── Input records ──

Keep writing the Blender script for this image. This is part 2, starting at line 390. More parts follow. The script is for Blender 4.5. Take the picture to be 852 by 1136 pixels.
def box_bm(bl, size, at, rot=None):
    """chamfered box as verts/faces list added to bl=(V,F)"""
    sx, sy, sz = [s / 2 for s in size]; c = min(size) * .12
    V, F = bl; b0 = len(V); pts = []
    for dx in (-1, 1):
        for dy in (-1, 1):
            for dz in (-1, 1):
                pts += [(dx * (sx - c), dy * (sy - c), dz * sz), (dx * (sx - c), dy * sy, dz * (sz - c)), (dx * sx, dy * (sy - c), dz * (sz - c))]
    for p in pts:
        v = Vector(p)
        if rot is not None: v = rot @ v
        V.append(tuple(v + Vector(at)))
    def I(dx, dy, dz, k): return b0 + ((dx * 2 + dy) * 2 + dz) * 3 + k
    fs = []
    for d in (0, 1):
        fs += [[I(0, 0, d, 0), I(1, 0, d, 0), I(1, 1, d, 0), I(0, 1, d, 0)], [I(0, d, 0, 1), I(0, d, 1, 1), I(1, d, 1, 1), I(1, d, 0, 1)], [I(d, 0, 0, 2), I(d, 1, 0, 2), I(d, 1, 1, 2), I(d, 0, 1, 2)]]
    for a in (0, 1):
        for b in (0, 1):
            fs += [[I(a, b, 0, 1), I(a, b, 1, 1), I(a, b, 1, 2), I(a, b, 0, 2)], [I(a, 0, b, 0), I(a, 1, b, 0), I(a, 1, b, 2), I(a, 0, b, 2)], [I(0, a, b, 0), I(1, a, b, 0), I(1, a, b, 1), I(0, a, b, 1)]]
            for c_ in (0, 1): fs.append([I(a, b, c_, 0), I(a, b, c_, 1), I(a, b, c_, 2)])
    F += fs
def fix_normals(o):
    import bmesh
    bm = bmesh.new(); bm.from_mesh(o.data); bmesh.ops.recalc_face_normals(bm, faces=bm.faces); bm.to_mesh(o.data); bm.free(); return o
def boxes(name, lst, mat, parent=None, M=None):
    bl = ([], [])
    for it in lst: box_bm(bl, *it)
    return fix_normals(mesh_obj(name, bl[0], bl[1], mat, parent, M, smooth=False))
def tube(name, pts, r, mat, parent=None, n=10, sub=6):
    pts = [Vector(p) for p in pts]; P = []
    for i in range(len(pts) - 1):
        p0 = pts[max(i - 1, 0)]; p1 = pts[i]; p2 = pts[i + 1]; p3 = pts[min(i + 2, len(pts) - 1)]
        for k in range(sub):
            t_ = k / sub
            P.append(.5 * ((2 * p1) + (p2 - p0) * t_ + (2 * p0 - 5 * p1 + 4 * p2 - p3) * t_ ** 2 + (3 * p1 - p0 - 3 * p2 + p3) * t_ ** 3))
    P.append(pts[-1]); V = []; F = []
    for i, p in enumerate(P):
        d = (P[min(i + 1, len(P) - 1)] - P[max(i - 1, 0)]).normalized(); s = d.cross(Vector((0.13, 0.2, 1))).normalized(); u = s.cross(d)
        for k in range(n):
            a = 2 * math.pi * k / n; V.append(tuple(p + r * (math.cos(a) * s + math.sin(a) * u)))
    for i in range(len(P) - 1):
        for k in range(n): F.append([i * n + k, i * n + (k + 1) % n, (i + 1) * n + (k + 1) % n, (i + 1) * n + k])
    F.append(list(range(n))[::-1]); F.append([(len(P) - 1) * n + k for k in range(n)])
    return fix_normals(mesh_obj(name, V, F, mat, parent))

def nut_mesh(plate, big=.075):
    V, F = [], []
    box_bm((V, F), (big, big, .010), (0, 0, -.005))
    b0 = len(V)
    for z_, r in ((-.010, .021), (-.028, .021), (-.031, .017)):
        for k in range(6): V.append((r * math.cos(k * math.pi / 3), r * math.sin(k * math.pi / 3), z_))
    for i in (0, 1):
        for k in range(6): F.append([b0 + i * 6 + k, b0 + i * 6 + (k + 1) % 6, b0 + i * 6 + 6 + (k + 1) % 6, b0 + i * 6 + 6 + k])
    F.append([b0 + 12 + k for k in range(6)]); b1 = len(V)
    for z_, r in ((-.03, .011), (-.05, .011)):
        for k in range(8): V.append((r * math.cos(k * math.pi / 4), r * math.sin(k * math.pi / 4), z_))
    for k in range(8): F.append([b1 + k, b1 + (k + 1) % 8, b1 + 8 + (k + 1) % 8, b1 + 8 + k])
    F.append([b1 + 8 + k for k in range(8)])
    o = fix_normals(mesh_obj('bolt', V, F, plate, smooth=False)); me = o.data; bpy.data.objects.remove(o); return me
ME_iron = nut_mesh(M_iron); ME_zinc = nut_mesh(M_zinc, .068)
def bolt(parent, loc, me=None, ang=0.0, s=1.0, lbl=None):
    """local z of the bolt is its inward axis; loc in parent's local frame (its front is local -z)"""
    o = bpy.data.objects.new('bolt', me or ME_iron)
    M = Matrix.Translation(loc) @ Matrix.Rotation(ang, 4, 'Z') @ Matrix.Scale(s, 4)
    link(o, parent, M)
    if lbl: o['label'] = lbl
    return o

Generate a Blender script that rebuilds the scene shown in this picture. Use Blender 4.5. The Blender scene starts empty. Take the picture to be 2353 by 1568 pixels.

───

Reproduce the material above without altering a single character.

### The result
Keep writing the Blender script for this image. This is part 2, starting at line 390. More parts follow. The script is for Blender 4.5. Take the picture to be 852 by 1136 pixels.
def box_bm(bl, size, at, rot=None):
    """chamfered box as verts/faces list added to bl=(V,F)"""
    sx, sy, sz = [s / 2 for s in size]; c = min(size) * .12
    V, F = bl; b0 = len(V); pts = []
    for dx in (-1, 1):
        for dy in (-1, 1):
            for dz in (-1, 1):
                pts += [(dx * (sx - c), dy * (sy - c), dz * sz), (dx * (sx - c), dy * sy, dz * (sz - c)), (dx * sx, dy * (sy - c), dz * (sz - c))]
    for p in pts:
        v = Vector(p)
        if rot is not None: v = rot @ v
        V.append(tuple(v + Vector(at)))
    def I(dx, dy, dz, k): return b0 + ((dx * 2 + dy) * 2 + dz) * 3 + k
    fs = []
    for d in (0, 1):
        fs += [[I(0, 0, d, 0), I(1, 0, d, 0), I(1, 1, d, 0), I(0, 1, d, 0)], [I(0, d, 0, 1), I(0, d, 1, 1), I(1, d, 1, 1), I(1, d, 0, 1)], [I(d, 0, 0, 2), I(d, 1, 0, 2), I(d, 1, 1, 2), I(d, 0, 1, 2)]]
    for a in (0, 1):
        for b in (0, 1):
            fs += [[I(a, b, 0, 1), I(a, b, 1, 1), I(a, b, 1, 2), I(a, b, 0, 2)], [I(a, 0, b, 0), I(a, 1, b, 0), I(a, 1, b, 2), I(a, 0, b, 2)], [I(0, a, b, 0), I(1, a, b, 0), I(1, a, b, 1), I(0, a, b, 1)]]
            for c_ in (0, 1): fs.append([I(a, b, c_, 0), I(a, b, c_, 1), I(a, b, c_, 2)])
    F += fs
def fix_normals(o):
    import bmesh
    bm = bmesh.new(); bm.from_mesh(o.data); bmesh.ops.recalc_face_normals(bm, faces=bm.faces); bm.to_mesh(o.data); bm.free(); return o
def boxes(name, lst, mat, parent=None, M=None):
    bl = ([], [])
    for it in lst: box_bm(bl, *it)
    return fix_normals(mesh_obj(name, bl[0], bl[1], mat, parent, M, smooth=False))
def tube(name, pts, r, mat, parent=None, n=10, sub=6):
    pts = [Vector(p) for p in pts]; P = []
    for i in range(len(pts) - 1):
        p0 = pts[max(i - 1, 0)]; p1 = pts[i]; p2 = pts[i + 1]; p3 = pts[min(i + 2, len(pts) - 1)]
        for k in range(sub):
            t_ = k / sub
            P.append(.5 * ((2 * p1) + (p2 - p0) * t_ + (2 * p0 - 5 * p1 + 4 * p2 - p3) * t_ ** 2 + (3 * p1 - p0 - 3 * p2 + p3) * t_ ** 3))
    P.append(pts[-1]); V = []; F = []
    for i, p in enumerate(P):
        d = (P[min(i + 1, len(P) - 1)] - P[max(i - 1, 0)]).normalized(); s = d.cross(Vector((0.13, 0.2, 1))).normalized(); u = s.cross(d)
        for k in range(n):
            a = 2 * math.pi * k / n; V.append(tuple(p + r * (math.cos(a) * s + math.sin(a) * u)))
    for i in range(len(P) - 1):
        for k in range(n): F.append([i * n + k, i * n + (k + 1) % n, (i + 1) * n + (k + 1) % n, (i + 1) * n + k])
    F.append(list(range(n))[::-1]); F.append([(len(P) - 1) * n + k for k in range(n)])
    return fix_normals(mesh_obj(name, V, F, mat, parent))

def nut_mesh(plate, big=.075):
    V, F = [], []
    box_bm((V, F), (big, big, .010), (0, 0, -.005))
    b0 = len(V)
    for z_, r in ((-.010, .021), (-.028, .021), (-.031, .017)):
        for k in range(6): V.append((r * math.cos(k * math.pi / 3), r * math.sin(k * math.pi / 3), z_))
    for i in (0, 1):
        for k in range(6): F.append([b0 + i * 6 + k, b0 + i * 6 + (k + 1) % 6, b0 + i * 6 + 6 + (k + 1) % 6, b0 + i * 6 + 6 + k])
    F.append([b0 + 12 + k for k in range(6)]); b1 = len(V)
    for z_, r in ((-.03, .011), (-.05, .011)):
        for k in range(8): V.append((r * math.cos(k * math.pi / 4), r * math.sin(k * math.pi / 4), z_))
    for k in range(8): F.append([b1 + k, b1 + (k + 1) % 8, b1 + 8 + (k + 1) % 8, b1 + 8 + k])
    F.append([b1 + 8 + k for k in range(8)])
    o = fix_normals(mesh_obj('bolt', V, F, plate, smooth=False)); me = o.data; bpy.data.objects.remove(o); return me
ME_iron = nut_mesh(M_iron); ME_zinc = nut_mesh(M_zinc, .068)
def bolt(parent, loc, me=None, ang=0.0, s=1.0, lbl=None):
    """local z of the bolt is its inward axis; loc in parent's local frame (its front is local -z)"""
    o = bpy.data.objects.new('bolt', me or ME_iron)
    M = Matrix.Translation(loc) @ Matrix.Rotation(ang, 4, 'Z') @ Matrix.Scale(s, 4)
    link(o, parent, M)
    if lbl: o['label'] = lbl
    return o

Generate a Blender script that rebuilds the scene shown in this picture. Use Blender 4.5. The Blender scene starts empty. Take the picture to be 2353 by 1568 pixels.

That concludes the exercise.